When you *read* the page rather than see it, it makes sense. Why would a blind person need to know there's a logo there?.

The only thing is, if you are using a visual HTML editor to build your site, you may need to manually enter the 'empty' ALT value as double-quote marks in the code (Eg. alt="" no space between) rather than leave the ALT field empty. If you don't do this, Lynx will display the image filename, e.g. 'logo.gif'.

The other consideration of course is that text browsers read web page content in the order they get it. So even if a DIV for a menu appears on the left, if the DIV code is physically located at the bottom of the page of HTML, that's where the text browser will put it.

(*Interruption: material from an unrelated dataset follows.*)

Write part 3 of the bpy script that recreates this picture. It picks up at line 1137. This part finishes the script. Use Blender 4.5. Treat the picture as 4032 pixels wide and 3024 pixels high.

If you have never used it, I can recommend adding Lynx to your browser list. It's free, works in DOS mode on Windows and gives you a refreshing screen of text - just like the good old days!.

There are a couple of competing assisted-technology browsers for Windows. Like all products aimed at the disabled through local authority funds, they are expensive, one disgracefully so. But if your website makes sense in Lynx (no images, no layout, no CSS) then anyone who has a visual impairment, or who can only use the keyboard to navigate, should be able to use your site.